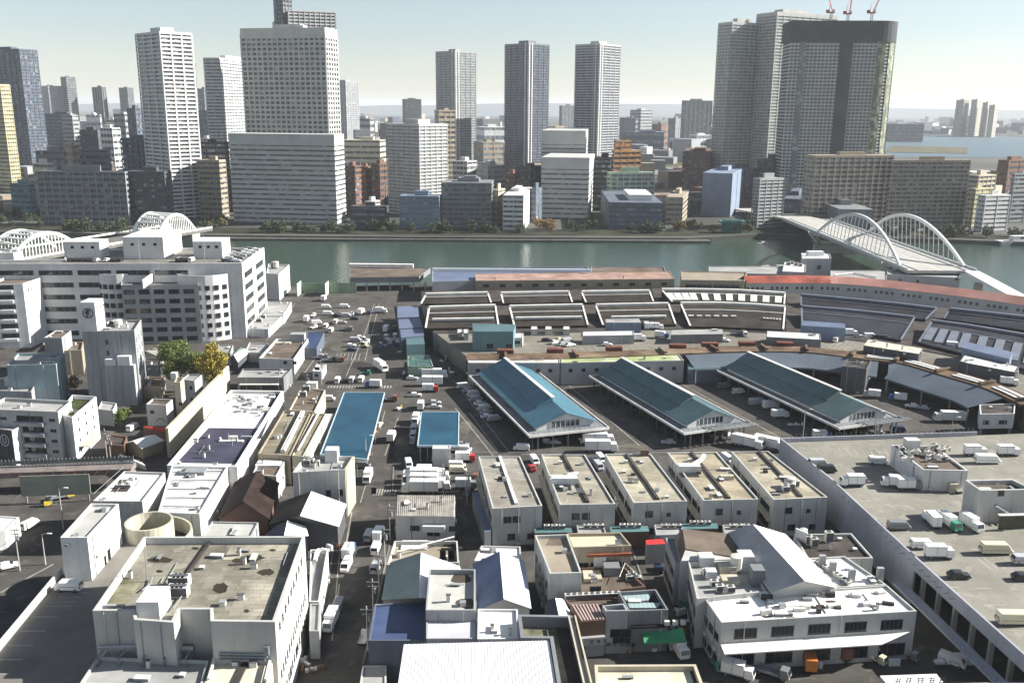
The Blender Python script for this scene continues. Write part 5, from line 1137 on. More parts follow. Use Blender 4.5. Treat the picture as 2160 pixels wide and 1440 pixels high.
b_ = B('side_building', 'small grey box annex at the near end of the thin building', [(652, 1330), (673, 1330), (676, 1272), (654, 1272)], 5.5, 'lgrey', RG, .3)
# gables in the hollow
gable('timber_barn', 'dark old barn with a rust-red ridge between the white wall and the stair block', (462, 1092), (566, 1092), (586, 1018), (500, 1010), ((512, 1056), (541, 996)), 5.5, 9.0, 'brown', (mat('roof_rust', (.03, .022, .02), .9, .3), mat('roof_rust_red', (.03, .018, .015), .8, .3)))
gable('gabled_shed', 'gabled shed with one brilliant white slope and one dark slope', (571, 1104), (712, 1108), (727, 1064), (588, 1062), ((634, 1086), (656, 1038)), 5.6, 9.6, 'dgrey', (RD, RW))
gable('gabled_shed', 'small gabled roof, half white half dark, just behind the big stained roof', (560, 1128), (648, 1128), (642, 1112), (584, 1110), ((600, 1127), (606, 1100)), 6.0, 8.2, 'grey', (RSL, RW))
b_ = B('low_building', 'plain grey flat roof behind the big stained roof, below the drum', [(425, 1130), (530, 1130), (545, 1101), (447, 1099)], 8.0, 'lgrey', mat('roof_pale_grey', (.42, .42, .39)), .3)
b_ = B('small_building', 'low building with white awnings and brown panels before the old skylight roofs', [(532, 1000), (583, 1004), (604, 966), (548, 966)], 6.5, 'offw', RB, .4)
b_.rbox('roof_panel', 538, 590, 985, .5, 3.5, 'white')
# stair-tower block with yellow side
b_ = B('office_building', 'white-grey building with three small windows and a yellow-cream street side', [(617, 996), (728, 990), (746, 962), (643, 960)], (1, 1090), 'offw', RG, 1.0)
b_.win(0, 7.4, b_.h - 6.5, 1.2, 1.6, True, 1); b_.win(0, 10.2, b_.h - 6.5, 1.2, 1.6, True, 1); b_.win(0, 18, b_.h - 6.5, 1.2, 1.6, True, 1); b_.win(0, 25.5, b_.h - 4, .9, 1.4, True, 1); b_.win(0, 25.5, b_.h - 8, .9, 1.4, True, 1)
b_.part('yellow_wall', W('yellow'), MB().box(0.4, -.2, 0, b_.edge(1)[2], .1, b_.h + .02), *b_.on(1, 0, 0)); b_.rbox('roof_hut', 686, 712, 976, 3.2, 3, 'white')
for x, y in ((640, 982), (650, 980), (660, 984)): ac(b_, x, y, 1.6, 1, 1.4)
tank(b_, 652, 974, 1.2, 1.4)
q, rz = b_.on(3, b_.edge(3)[2] - 6, 0, .1); m = MB()
for k in range(5): m.tube((0, 0, k * 2.6), (5, 0, k * 2.6 + 2.4), .12, 4)
m.build('outside_stair', STEEL, b_.e, q, rz)
# old skylight roofs
OLD = mat('roof_old', (.3, .27, .2), .9, .25, sc_=.2, stain=.55, stcol=(.12, .1, .07), seams=3.2, corang=-14)
b_ = B('old_market_block', 'old weathered roof with skylight strips beside the brilliant white roof, nearest the street corner', [(544, 956), (612, 960), (655, 872), (598, 866)], 8.0, 'tan', OLD, .4)
for t in (0, 1): pipe(b_, [(598 - t * 3, 955), (640 - t * 3, 872)], .55, .5, WH, 'skylight')
b_ = B('old_market_block', 'second weathered roof strip with cream edges, beside the long blue shelter', [(616, 960), (640, 962), (688, 872), (660, 871)], 8.0, 'cream', OLD, .4)
pipe(b_, [(628, 956), (672, 876)], .3, .7, WH, 'skylight')
b_ = B('old_market_block', 'dark-roofed block with roof huts between the white hut and the weathered roofs', [(610, 864), (664, 868), (686, 822), (636, 816)], 8.5, 'cream', RB, .5)
for x, y in ((632, 838), (640, 826), (655, 822)): ac(b_, x, y, 2, 1.4, 1.8)
b_.rbox('roof_hut', 646, 668, 822, 2.2, 2.2, 'white')
e, p, q = wallbar('white_ramp_roof', 'narrow brilliant white roof strip along the long blue shelter', 'roof strip', (655, 962), (688, 900), 0, 4.2, 5, W('white'))
# ================================================================ near side, east of the street
b_ = B('corrugated_house', 'small pale house with a coarse corrugated roof beside the yard', [(834, 1088), (959, 1090), (960, 1046), (838, 1044)], 6.0, 'offw', mat('roof_corrugated', (.48, .45, .4), .7, .2, sc_=.3, cor=1.4, corang=0), 0)
q0, q1 = b_.local(836, 1088), b_.local(959, 1090)
for i in range(30): u = q0.lerp(q1, (i + .5) / 30); f_ = b_.local(838 + 122 * (i + .5) / 30, 1045); MB().beam(u + Vector((0, 0, .0)), f_ + Vector((0, 0, .0)), .22, .14).build('roof_rib', mat('roof_corrugated', (.5, .5, .5)), b_.e)
b_.win(0, 3.2, 2.6, 2.2, 1.2, True); b_.win(0, 12, 2.6, 2.2, 1.2, True); b_.part('entrance_hood', W('white'), MB().box(0, -1.3, 2.8, 5.0, .1, 4.2), *b_.on(0, 6.2, 0)); b_.win(0, 7, 1.2, 3, 1.4)
b_ = B('small_building', 'low block with parapet, two roof doors and junk behind the teal-white gable', [(816, 1190), (968, 1186), (965, 1140), (832, 1140)], 7.5, 'offw', RT, 1.0)
b_.rbox('roof_panel', 845, 900, 1160, .3, 4, 'white'); 
for x in (928, 946): b_.part('roof_door', DARK, MB().box(0, 0, 0, 1.2, .3, 2), b_.local(x, 1180))
for x, y in ((930, 1160), (944, 1158), (936, 1152)): b_.part('plank_pile', RD, MB().box(0, 0, 0, 3, .4, .4), b_.local(x, y))
pipe(b_, [(838, 1178), (958, 1146)], .15, 1.6, WH)
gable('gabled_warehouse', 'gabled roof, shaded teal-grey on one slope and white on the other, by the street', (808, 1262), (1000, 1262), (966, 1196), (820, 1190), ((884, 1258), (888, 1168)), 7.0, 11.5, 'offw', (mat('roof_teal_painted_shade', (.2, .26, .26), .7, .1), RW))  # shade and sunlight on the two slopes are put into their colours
b_ = B('flat_warehouse', 'pale flat roof with two dark bitumen patches, overlapping the teal-white gable', [(898, 1286), (1003, 1286), (1003, 1200), (905, 1199)], 12.5, 'lgrey', mat('roof_pale_grey2', (.46, .46, .42), .8, .1, stain=.2, stcol=(.3, .29, .27)), .9)
for i, (cx, cy, rx, ry) in enumerate(((972, 1220, 26, 12), (984, 1272, 24, 12))): mark(b_, 'bitumen_patch', blob(cx, cy, rx, ry, 12, 40 + i), RD, .015)
b_ = B('flat_warehouse', 'deep blue flat roof beside the street', [(777, 1350), (898, 1350), (900, 1264), (790, 1275)], 9, 'slate', NAVY, .3)
b_ = B('flat_warehouse', 'silver-grey flat link roof between the blue roof and the white box roof', [(899, 1346), (1006, 1346), (1006, 1290), (899, 1290)], 10.5, 'lgrey', mat('metal_silver', (.5, .5, .53), .5, .08), .2)
b_ = B('flat_warehouse', 'brilliant white square roof next to the moss-edged parapet roof', [(1007, 1347), (1095, 1346), (1092, 1284), (1008, 1283)], 11.0, 'white', RW, .4)
b_ = B('corrugated_warehouse', 'huge brilliant white ribbed roof at the bottom edge', [(828, 1520), (1186, 1520), (1158, 1350), (852, 1358)], 12.0, 'white', WMET, 0)
q0, q1 = b_.local(852, 1358), b_.local(1158, 1350); n0, n1 = b_.local(828, 1520), b_.local(1186, 1520)
for i in range(46): t = (i + .5) / 46; MB().beam(q0.lerp(q1, t), n0.lerp(n1, t), .1, .05).build('roof_rib', WMET, b_.e)
b_.part('outside_stair', STEEL, MB().box(-4.5, 4, 0, -.5, 12, 8), b_.local(828, 1440, 0))
b_ = B('street_shed', 'low grey-white roof jutting over the street edge at the bottom of the view', [(758, 1446), (815, 1446), (815, 1402), (765, 1403)], 4.6, 'offw', RG, .2)
b_ = B('parapet_building', 'deep-parapet roof, half mossy and half in painted shadow, with a cream double rail', [(1188, 1520), (1262, 1520), (1207, 1297), (1092, 1295), (1098, 1344), (1160, 1345)], 12.3, 'grey', RCG, 2.0, t=.6, h=1)
dk = [b_.local(*q) + Vector((0, 0, .012)) for q in ((1216, 1516), (1245, 1516), (1203, 1322), (1172, 1322))]; MB().face(dk).build('painted_parapet_shadow', RD, b_.e)  # shadow inside the deep parapet, painted as a dark strip
q0, q1 = b_.local(1213, 1300, b_.h + .1), b_.local(1266, 1520, b_.h + .1); MB().beam(q0, q1, .25, .3).build('rail', W('cream'), b_.e); q0, q1 = q0 - Vector((1.1, 0, 0)), q1 - Vector((1.1, 0, 0)); MB().beam(q0, q1, .25, .3).build('rail', W('cream'), b_.e)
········
With the pictures left out, restate word for word every line of the data above, from the first down to the line that contains "gable('gabled_shed', 'gabled shed".

» EXERCISE OUTPUT
The Blender Python script for this scene continues. Write part 5, from line 1137 on. More parts follow. Use Blender 4.5. Treat the picture as 2160 pixels wide and 1440 pixels high.
b_ = B('side_building', 'small grey box annex at the near end of the thin building', [(652, 1330), (673, 1330), (676, 1272), (654, 1272)], 5.5, 'lgrey', RG, .3)
# gables in the hollow
gable('timber_barn', 'dark old barn with a rust-red ridge between the white wall and the stair block', (462, 1092), (566, 1092), (586, 1018), (500, 1010), ((512, 1056), (541, 996)), 5.5, 9.0, 'brown', (mat('roof_rust', (.03, .022, .02), .9, .3), mat('roof_rust_red', (.03, .018, .015), .8, .3)))
gable('gabled_shed', 'gabled shed with one brilliant white slope and one dark slope', (571, 1104), (712, 1108), (727, 1064), (588, 1062), ((634, 1086), (656, 1038)), 5.6, 9.6, 'dgrey', (RD, RW))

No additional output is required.